De harmonia com o exposto, acordam neste Tribunal Arbitral em julgar totalmente improcedente o pedido e, em consequência, dele absolver a Autoridade Tributária e Aduaneira.

*

Valor do processo

De harmonia com o disposto no art. 306.º, n.ºs 1 e 2, do CPC,  97.º-A, n.º 1, alínea a), do CPPT e 3.º, n.º 2, do Regulamento de Custas nos Processos de Arbitragem Tributária fixa-se ao processo o valor de € 209.933,24.

Custas

Nos termos do art. 22.º, n.º 4, do RJAT, fixa-se o montante das custas em € 4.284,00 nos termos da Tabela I anexa ao Regulamento de Custas nos Processos de Arbitragem Tributária, a suportar pela Autoridade Tributária e Aduaneira.

 

Notifique-se.

Lisboa, 12 de novembro de 2014

 

Os Árbitros

 

 

José Poças Falcão

(Presidente)

 

 

Jorge Carita

(Vogal)

 

 

Ana Teixeira de Sousa

(Vogal)

 

 

***

Texto elaborado em computador, nos termos do n.º 5 do artigo 131.º do CPC, aplicável por remissão da alínea e) do n.º 1 do artigo 29.º do Decreto-Lei n.º 10/2011, de 20/01.

A redacção da presente decisão rege-se pela ortografia antiga.

 

 

 



[1] Todas as referências a documentos sem outra menção respeitam a documentos junto pela requerente com a apresentação do seu pedido de pronúncia arbitral.

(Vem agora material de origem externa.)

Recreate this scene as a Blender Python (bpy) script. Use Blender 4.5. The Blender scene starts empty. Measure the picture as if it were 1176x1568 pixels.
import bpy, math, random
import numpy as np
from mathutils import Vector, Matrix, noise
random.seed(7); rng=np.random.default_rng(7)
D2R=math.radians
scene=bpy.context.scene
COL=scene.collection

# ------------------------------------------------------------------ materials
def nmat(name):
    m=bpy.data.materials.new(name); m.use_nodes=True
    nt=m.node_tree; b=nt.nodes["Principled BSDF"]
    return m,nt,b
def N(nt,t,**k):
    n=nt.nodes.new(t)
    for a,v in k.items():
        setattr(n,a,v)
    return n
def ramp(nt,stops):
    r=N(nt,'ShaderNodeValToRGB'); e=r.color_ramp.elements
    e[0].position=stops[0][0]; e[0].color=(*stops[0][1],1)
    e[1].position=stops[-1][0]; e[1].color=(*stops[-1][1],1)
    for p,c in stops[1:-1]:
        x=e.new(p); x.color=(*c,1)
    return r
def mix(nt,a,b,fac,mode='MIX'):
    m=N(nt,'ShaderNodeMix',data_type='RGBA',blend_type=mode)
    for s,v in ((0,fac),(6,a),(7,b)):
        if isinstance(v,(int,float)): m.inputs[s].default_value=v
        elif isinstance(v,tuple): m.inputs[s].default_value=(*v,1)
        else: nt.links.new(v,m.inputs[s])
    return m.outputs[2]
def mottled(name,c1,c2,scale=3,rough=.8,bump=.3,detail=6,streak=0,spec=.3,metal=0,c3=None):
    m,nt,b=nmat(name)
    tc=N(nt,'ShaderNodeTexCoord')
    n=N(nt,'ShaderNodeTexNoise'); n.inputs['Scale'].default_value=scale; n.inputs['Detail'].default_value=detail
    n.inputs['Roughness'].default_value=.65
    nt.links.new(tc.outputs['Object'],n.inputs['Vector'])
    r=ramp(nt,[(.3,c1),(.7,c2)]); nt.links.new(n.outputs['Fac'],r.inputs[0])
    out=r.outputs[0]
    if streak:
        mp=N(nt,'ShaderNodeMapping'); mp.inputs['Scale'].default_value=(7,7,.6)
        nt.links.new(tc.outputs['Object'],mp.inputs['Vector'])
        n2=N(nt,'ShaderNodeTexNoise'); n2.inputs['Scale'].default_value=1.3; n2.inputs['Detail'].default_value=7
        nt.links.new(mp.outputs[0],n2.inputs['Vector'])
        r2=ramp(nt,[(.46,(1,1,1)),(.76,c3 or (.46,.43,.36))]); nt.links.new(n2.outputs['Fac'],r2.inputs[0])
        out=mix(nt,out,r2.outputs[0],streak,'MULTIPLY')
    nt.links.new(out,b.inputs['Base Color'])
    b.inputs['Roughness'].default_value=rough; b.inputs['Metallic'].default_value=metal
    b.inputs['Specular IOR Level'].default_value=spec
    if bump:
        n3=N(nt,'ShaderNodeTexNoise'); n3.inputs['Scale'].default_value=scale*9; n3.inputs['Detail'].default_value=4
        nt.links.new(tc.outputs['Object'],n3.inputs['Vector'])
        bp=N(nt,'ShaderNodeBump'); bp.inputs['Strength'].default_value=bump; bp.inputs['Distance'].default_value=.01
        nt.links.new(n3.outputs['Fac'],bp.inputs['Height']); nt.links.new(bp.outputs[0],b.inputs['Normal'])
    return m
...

[2] Segue-se de perto e em parte as decisões arbitrais dos Tribunais constituídos no âmbito do CAAD, proferidas nos processos nºs 210/2013-T e 187/2013-T, publicadas in https://caad.org.pt/tributario/decisoes/

 

[3] Admitindo nas suas alegações a possibilidade de qualificação como IRS, casos não seja qualificada como despesa.